Después de la terrible experiencia de Mauthasen, Francisco y Antonio se
casaron y tuvieron hijos. Miguel nunca se casó ni tuvo hijos. Instalados en
Francia, continuaron viviendo, cada cual como pudo, lejos de España. Tras la
muerte de Franco, Miguel regresó a Barcelona para estar cerca de los suyos, de
sus hermanas y hermanos, de sus camaradas. Francisco y Antonio continuaron
viviendo en suelo francés, aunque alguna que otra vez, regresaron a España, a
Andalucía, a Aguilar de la Frontera.
No es posible resumir la vida de un ser humano en unas pocas líneas y mucho
menos cuando esas vidas son como la de Miguel, la de Francisco o la de Antonio,
heroicas, generosas, rebosantes de dignidad, de decencia, de compromiso. Hoy,
que el fascismo vuelve a asomar sus fauces y miles de personas que huyen de la
guerra se agolpan en las fronteras de esta Europa hostil y desmemoriada, y no
se les permite entrar, las vidas de aquellos hombres deberían de servirnos de
ejemplo. Aquellos hombres, luchadores antifascistas, heroicos combatientes del
pueblo en armas, que dieron, sin pedir nada a cambio, la única riqueza que
poseían, su juventud e incluso su propia vida, para conseguir un mundo más
justo, más libre, más humano. Hoy, más que nunca, es nuestro deber evitar que sus
nombres se pierdan en los recovecos de la historia. Hoy, más que nunca, es un
inmenso orgullo conmemorar sus vidas.
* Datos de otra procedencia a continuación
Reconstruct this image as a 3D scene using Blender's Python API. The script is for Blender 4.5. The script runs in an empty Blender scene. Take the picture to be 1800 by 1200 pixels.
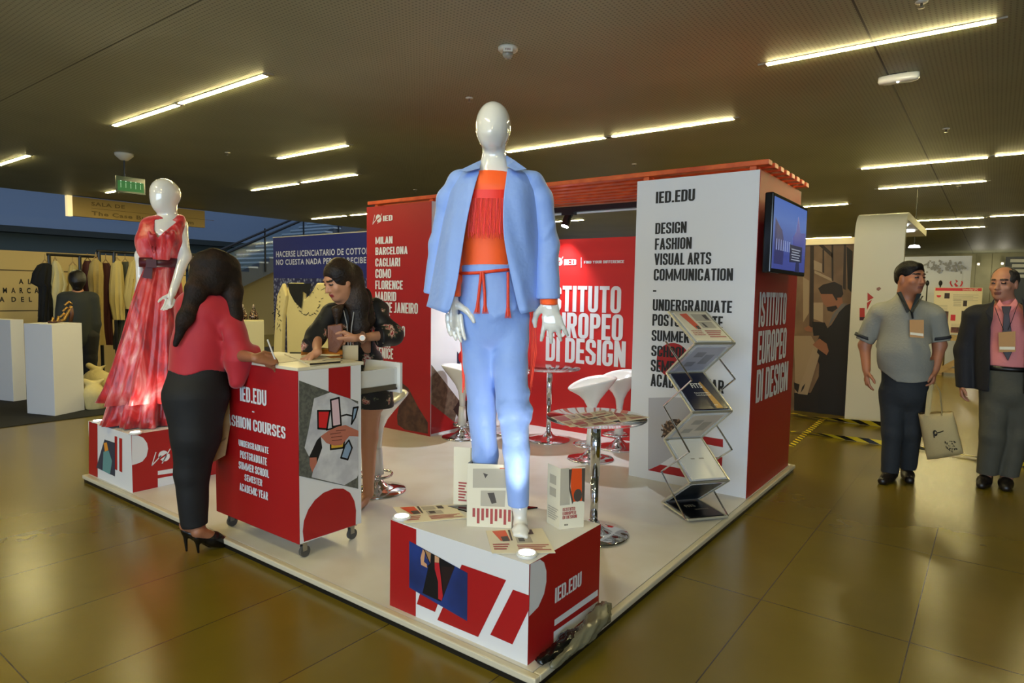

Hoy, estoy convencido de ello, si estos
hombres estuvieran aquí, sentirían que sus vidas y sus luchas merecieron la
pena.
NOTA: Este texto fue mi contribución al homenaje que el pueblo de Aguilar
de la Frontera y su Ayuntamiento rindieron el pasado viernes, 6 de mayo de
2016, a los cinco aguilarenses que pasaron por los campos de concentración
nazis durante la Segunda Guerra Mundial.